Un altro tema polanskiano è il disorientamento dello straniero (su cui il regista ci ha fornito variazioni memorabili, da “L’inquilino del terzo piano” a “Frantic”): qui lo spostamento filosofico-ideale, dal pragmatismo americano all’occultismo europeo, si riflette sul piano geografico: l’Europa, che pure Corso ben conosce, gli diventa estranea e fantastica. Polanski crea, al suo solito, un’atmosfera malata e oppressiva, un senso di ambiguità diffusa e persistente. E’ un mondo tetro e minaccioso, il vero mondo del diavolo. In questo lo serve assai bene la fotografia del grande Darius Khondji, con la cupezza dei colori spenti e cinerei, illuminata soltanto dal bagliore diabolico del fuoco (e del tramonto). L’uso del grandangolo dilata gli spazi chiusi, rendendoli inquietanti. La macchina da presa è, vorrei dire, oscenamente mobile, nel senso che pare dotata di un’ambigua vita propria, “ci guida”, in una confusione di oggettivo e soggettivo. Una figura significativa del film è il dettaglio: le diaboliche incisioni alla lente d’ingrandimento, gli splendidi occhi di Emmanuelle Seigner, la materialità della grana della carta, o della pelle nuda di Lena Olin.
E’ un’ossessione del cinema di Polanski il rapporto amoroso e sessuale visto come rapporto di potere (collegato all’attrazione/paura nei confronti della donna): che qui emerge nei personaggi di Lena Olin e di Emmanuelle Seigner, figura misteriosa e ambigua salvatrice (come in “Frantic”), che plana dall’alto come un angelo.

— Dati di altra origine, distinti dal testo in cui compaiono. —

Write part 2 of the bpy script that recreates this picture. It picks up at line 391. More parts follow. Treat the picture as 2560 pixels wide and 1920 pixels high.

Ma non è un angelo: da notare il rapporto sessuale alla luce del castello in fiamme, con le espressioni dei due, o, prima, il perverso sguardo di desiderio erotico collegato al sangue sul suo viso (e quel “battesimo” blasfemo del sangue di lei spalmato sulla fronte di lui).
E’ interessante, nell’opera polanskiana, un senso di paura, uno sguardo angoscioso sulla vecchiaia, incarnazione/simbolo di un potere demoniaco. I vecchi pericolosi e ambigui che popolano i suoi film, ma anche i vecchi oggetti senza età del castello gelato di “Per favore non mordermi sul collo”... Tutto ciò lo ritroviamo ne “La nona porta” tanto nelle figure di Balkan/Frank Langella, della baronessa, dei due librai spagnoli quanto nelle cose, antichi libri, carte segrete, scienze proibite e dimenticate. Sia nella vecchia carta che nella pelle giovane si annida il Male.